Print the material below exactly as it stands, please, from its first line to the line holding "from mathutils import Vector, Matrix", with no pictures.
------------------------------------
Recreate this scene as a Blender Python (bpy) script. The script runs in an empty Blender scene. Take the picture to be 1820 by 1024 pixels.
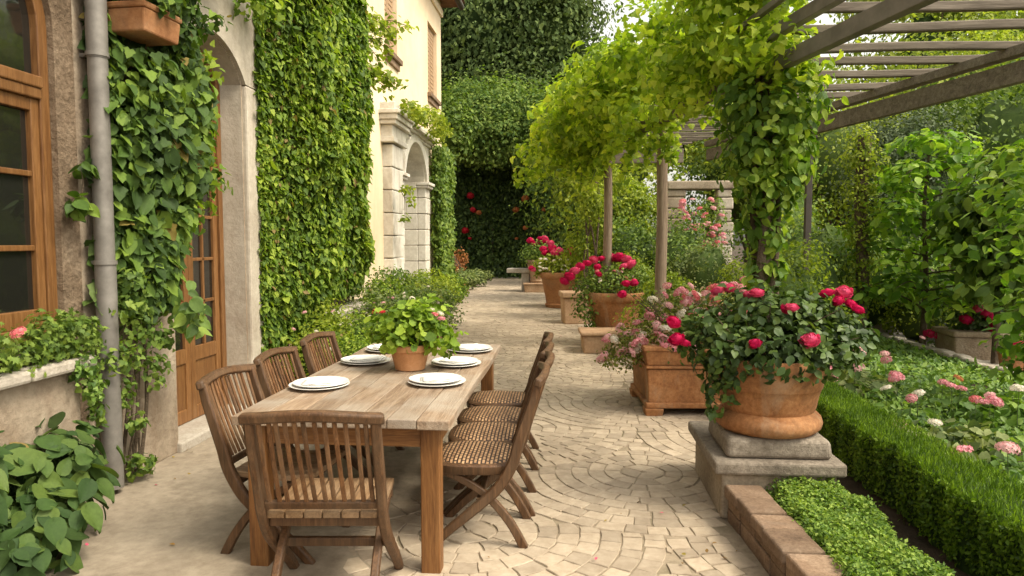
import bpy, math, random
import numpy as np
from mathutils import Vector, Matrix

random.seed(7)
RNG = np.random.default_rng(11)
scn = bpy.context.scene
COL = scn.collection
PI = math.pi
R = math.radians

# ------------------------------------------------------------------ camera
FPX, EYE = 1250.0, 1.58
YAW = math.atan(105 / 1250)
PITCH = math.atan(82 / 1250 * math.cos(YAW))
cd = bpy.data.cameras.new('camera')
cam = bpy.data.objects.new('camera', cd)
COL.objects.link(cam)
cam.location = (0, 0, EYE)
cam.rotation_euler = (PI / 2 - PITCH, 0, YAW)
cd.sensor_width = 36
cd.lens = 36 * FPX / 1820
cd.clip_start = 0.05
cd.clip_end = 500
scn.camera = cam


def _ray(px, py):
    x, y = (px - 910) / FPX, (512 - py) / FPX
    d = (x, math.cos(PITCH) + math.sin(PITCH) * y, -math.sin(PITCH) + math.cos(PITCH) * y)
    c, s = math.cos(YAW), math.sin(YAW)
    return (d[0] * c - d[1] * s, d[0] * s + d[1] * c, d[2])


def at(px, py, Y):
    d = _ray(px, py)
    t = Y / d[1]
    return Vector((d[0] * t, Y, EYE + d[2] * t))


# ------------------------------------------------------------------ mesh helpers
class MB:
    def __init__(self):
        self.v, self.f, self.m = [], [], []

    def add(self, vs, fs, mi=0):
        o = len(self.v)
        self.v += [tuple(p) for p in vs]
        self.f += [tuple(i + o for i in f) for f in fs]
        self.m += [mi] * len(fs)
        return self

    def box(self, x0, x1, y0, y1, z0, z1, M=None, mi=0, taper=0):
        vs = [Vector(p) for p in ((x0, y0, z0), (x1, y0, z0), (x1, y1, z0), (x0, y1, z0),
                                  (x0 - taper, y0 - taper, z1), (x1 + taper, y0 - taper, z1),
                                  (x1 + taper, y1 + taper, z1), (x0 - taper, y1 + taper, z1))]
        if M is not None:
            vs = [M @ p for p in vs]
        return self.add(vs, [(3, 2, 1, 0), (4, 5, 6, 7), (0, 1, 5, 4), (1, 2, 6, 5), (2, 3, 7, 6), (3, 0, 4, 7)], mi)

    def beam(self, a, b, w, h, up=(0, 0, 1), mi=0):
        a, b = Vector(a), Vector(b)
        t = (b - a).normalized()
        s = t.cross(Vector(up)).normalized()
        u = s.cross(t).normalized()
        vs = []
        for p in (a, b):
            for i, j in ((-1, -1), (1, -1), (1, 1), (-1, 1)):
                vs.append(p + s * (w / 2 * i) + u * (h / 2 * j))
        return self.add(vs, [(0, 1, 2, 3), (7, 6, 5, 4), (0, 4, 5, 1), (1, 5, 6, 2), (2, 6, 7, 3), (3, 7, 4, 0)], mi)

    def sweep(self, path, side, w, t, mi=0):
        """rectangular section along a planar path; side = lateral axis (width w), t = in-plane thickness"""
        side = Vector(side).normalized()
        n = len(path)
        P = [Vector(p) for p in path]
        vs = []
        for i, p in enumerate(P):
            d = (P[min(i + 1, n - 1)] - P[max(i - 1, 0)]).normalized()
            nn = side.cross(d).normalized()
            ti = t[i] if isinstance(t, (list, tuple)) else t
            for a, b in ((-1, -1), (1, -1), (1, 1), (-1, 1)):
                vs.append(p + side * (w / 2 * a) + nn * (ti / 2 * b))
        fs = [(3, 2, 1, 0), tuple(4 * (n - 1) + k for k in range(4))]
        for i in range(n - 1):
            for k in range(4):
                fs.append((4 * i + k, 4 * i + (k + 1) % 4, 4 * i + 4 + (k + 1) % 4, 4 * i + 4 + k))
        return self.add(vs, fs, mi)

    def tube(self, path, rad, n=8, mi=0):
        P = [Vector(p) for p in path]
        m = len(P)
        vs = []
        ref = Vector((0.31, 0.52, 0.8))
        for i, p in enumerate(P):
            d = (P[min(i + 1, m - 1)] - P[max(i - 1, 0)]).normalized()
            s = d.cross(ref)
            if s.length < 1e-3:
                s = d.cross(Vector((1, 0, 0)))
            s.normalize()
            u = s.cross(d)
            r = rad[i] if isinstance(rad, (list, tuple)) else rad
            for k in range(n):
                a = 2 * PI * k / n
                vs.append(p + s * (r * math.cos(a)) + u * (r * math.sin(a)))
        fs = [tuple(range(n))[::-1], tuple(n * (m - 1) + k for k in range(n))]
        for i in range(m - 1):
            for k in range(n):
                fs.append((n * i + k, n * i + (k + 1) % n, n * (i + 1) + (k + 1) % n, n * (i + 1) + k))
        return self.add(vs, fs, mi)

    def lathe(self, prof, n=48, c=(0, 0, 0), mi=0, wob=0.0):
        vs, fs = [], []
        m = len(prof)
        for j, (r, z) in enumerate(prof):
            for k in range(n):
                a = 2 * PI * k / n
                rr = r * (1 + wob * math.sin(3 * a + j * .2) + wob * .6 * math.sin(5 * a + 1))
                vs.append((c[0] + rr * math.cos(a), c[1] + rr * math.sin(a), c[2] + z))
        for j in range(m - 1):
            for k in range(n):
                fs.append((n * j + k, n * j + (k + 1) % n, n * (j + 1) + (k + 1) % n, n * (j + 1) + k))
        fs.append(tuple(range(n))[::-1])
        fs.append(tuple(n * (m - 1) + k for k in range(n)))
        return self.add(vs, fs, mi)

    def build(self, name, mats, parent=None, bevel=0, smooth=False, org=None, seg=2, M=None):
        me = bpy.data.meshes.new(name)
        vs = self.v
        if org is not None:
            vs = [(p[0] - org[0], p[1] - org[1], p[2] - org[2]) for p in vs]
        if M is not None:
            vs = [tuple(M @ Vector(p)) for p in vs]
        me.from_pydata(vs, [], self.f)
        if not isinstance(mats, (list, tuple)):
            mats = [mats]
        for m in mats:
            me.materials.append(m)
        me.polygons.foreach_set('material_index', self.m)
        if smooth:
            me.polygons.foreach_set('use_smooth', [True] * len(me.polygons))
        me.update()
        o = bpy.data.objects.new(name, me)
        COL.objects.link(o)
        if parent is not None:
            o.parent = parent
        if smooth:
            try:
                me.set_sharp_from_angle(angle=R(42))
            except Exception:
                pass
        if bevel:
            b = o.modifiers.new('bevel', 'BEVEL')
            b.width = bevel
            b.segments = seg
            b.limit_method = 'ANGLE'
            b.angle_limit = R(40)
            b.harden_normals = False
        return o


def spline(pts, k=5):
    P = [Vector(p) for p in pts]
    out = []
    for i in range(len(P) - 1):
        p0, p1, p2, p3 = P[max(i - 1, 0)], P[i], P[i + 1], P[min(i + 2, len(P) - 1)]
        for j in range(k):
            t = j / k
            out.append(.5 * ((2 * p1) + (-p0 + p2) * t + (2 * p0 - 5 * p1 + 4 * p2 - p3) * t * t + (-p0 + 3 * p1 - 3 * p2 + p3) * t ** 3))
    out.append(P[-1])
    return out


def thing(name, label, cat, loc=(0, 0, 0), rz=0, group=None):
    o = bpy.data.objects.new(name, None)
    COL.objects.link(o)
    o.location = loc
    o.rotation_euler = (0, 0, rz)
    o.empty_display_size = .1
    o['label'] = label
    o['category'] = cat
    if group:
        o['group'] = group
    return o


def tag(o, label, cat, group=None, kind=None):
    o['label'] = label
    o['category'] = cat
    if group:
        o['group'] = group
    if kind:
        o['kind'] = kind
    return o


def struct(o):
    o['kind'] = 'structure'
    return o


def dup(root, loc, rz, label):
    r = root.copy()
    COL.objects.link(r)
    r.location = loc
    r.rotation_euler = (0, 0, rz)
    r['label'] = label
    for ch in list(root.children):
        c = ch.copy()
        COL.objects.link(c)
        c.parent = r
        for g in list(ch.children):
            d = g.copy()
            COL.objects.link(d)
            d.parent = c
    return r


# ------------------------------------------------------------------ materials
def new_mat(name):
    m = bpy.data.materials.new(name)
    m.use_nodes = True
    nt = m.node_tree
    nt.nodes.clear()
    out = nt.nodes.new('ShaderNodeOutputMaterial')
    b = nt.nodes.new('ShaderNodeBsdfPrincipled')
    nt.links.new(b.outputs[0], out.inputs[0])
    return m, nt, b, out


def node(nt, typ, ins=None, **kw):
    n = nt.nodes.new(typ)
    for k, v in kw.items():
        setattr(n, k, v)
    for k, v in (ins or {}).items():
        if hasattr(v, 'is_output') or isinstance(v, bpy.types.NodeSocket):
            nt.links.new(v, n.inputs[k])
        else:
            n.inputs[k].default_value = v
    return n


def c4(c):
    return (c[0], c[1], c[2], 1)


def mixc(nt, fac, a, b, mode='MIX'):
    n = nt.nodes.new('ShaderNodeMix')
    n.data_type = 'RGBA'
    n.blend_type = mode
    for idx, v in ((0, fac), (6, a), (7, b)):
        if isinstance(v, bpy.types.NodeSocket):
            nt.links.new(v, n.inputs[idx])
        else:
            n.inputs[idx].default_value = v if idx == 0 else c4(v)
    return n.outputs[2]


def ramp(nt, fac, stops):
    n = nt.nodes.new('ShaderNodeValToRGB')
    nt.links.new(fac, n.inputs[0])
    e = n.color_ramp.elements
    while len(e) < len(stops):
        e.new(.5)
    for k, (p, c) in enumerate(stops):
        e[k].position = p
        e[k].color = c4(c) if not isinstance(c, (int, float)) else (c, c, c, 1)
    return n.outputs[0]


def noise(nt, vec, scale, detail=6, rough=.6, dist=0):
    n = node(nt, 'ShaderNodeTexNoise', {'Scale': scale, 'Detail': detail, 'Roughness': rough, 'Distortion': dist})
    if vec is not None:
        nt.links.new(vec, n.inputs['Vector'])
    return n.outputs[0]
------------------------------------
● **Written reply**:
Recreate this scene as a Blender Python (bpy) script. The script runs in an empty Blender scene. Take the picture to be 1820 by 1024 pixels.
import bpy, math, random
import numpy as np
from mathutils import Vector, Matrix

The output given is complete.